The Bloody Path Back to The European Family

From the hope of Euromaidan to the reality of Russia’s aggression: the Ukrainian fight to regain its place in Europe.

Ukrainian civil society activist Daria Kaleniuk.
Ukrainian civil society activist Daria Kaleniuk.Tania Synia

On May 6, 2009, Eurobus started its trip from a Europe Parade in Warsaw heading for the small towns and villages of Eastern Ukraine. This was an international project organised by youth leaders from Ukraine, Poland, and Germany. Young people from across the EU joined a 5000-kilometre-long Eurobus trip aimed at bringing the EU to the most distant rural communities of Ukraine.

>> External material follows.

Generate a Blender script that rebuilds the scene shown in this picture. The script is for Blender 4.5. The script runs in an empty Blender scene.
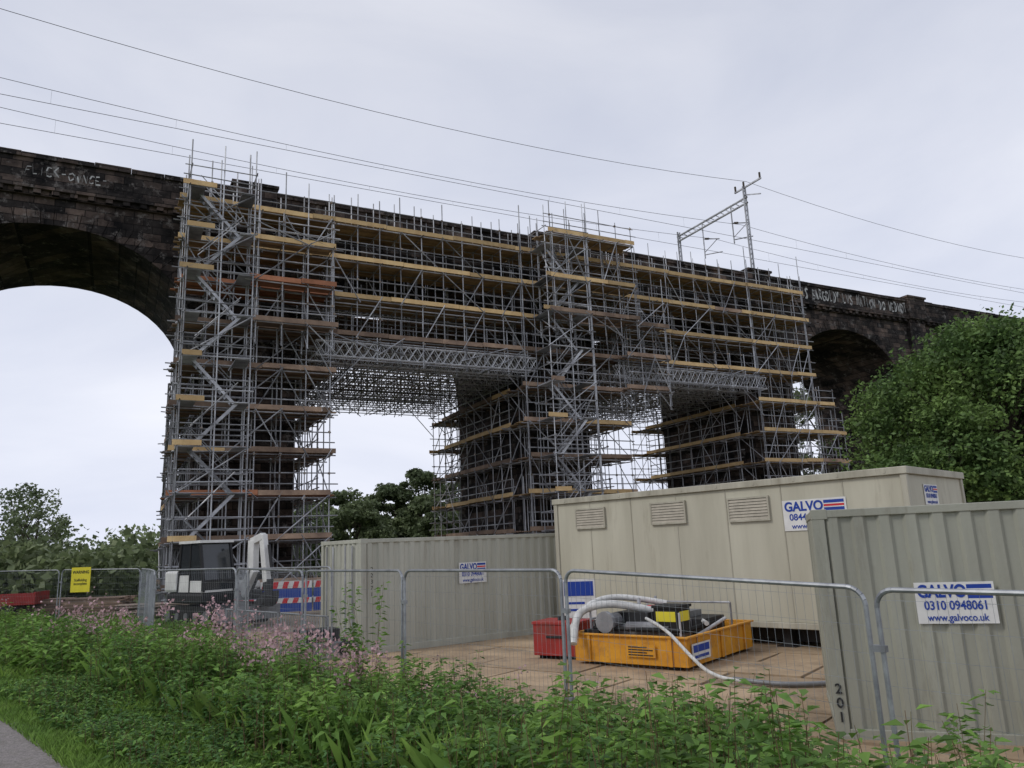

I was a 22-year-old student from Kharkiv law school, back then coordinating the project. We had on board about 15 youth leaders from Italy, Poland, Germany, Lithuania, and other EU member states who volunteered to travel to the towns of Zhytomyr, Symy, Luhansk, Donetsk, Kharkiv, Zaporizhya, and to the Dnipro regions to organise Europe Days and training for the local high school students. Our crew stayed overnight with local host families, which was the closest to European integration that we could imagine.

„Ukraine has an internal and invisible enemy ... corruption.“

Daria Kaleniuk

Every school we visited back then had hundreds of young people dreaming of joint educational and cultural exchange projects with high school kids from the EU. These were Russian-speaking students from Eastern and Southern Ukraine who wanted Ukraine to become a EU member state. One high school student was asked whether Russia would allow Ukraine to enter the EU. “Ukraine is an independent nation,” he declared. “We have our right to decide where to go and with whom to build partnerships.”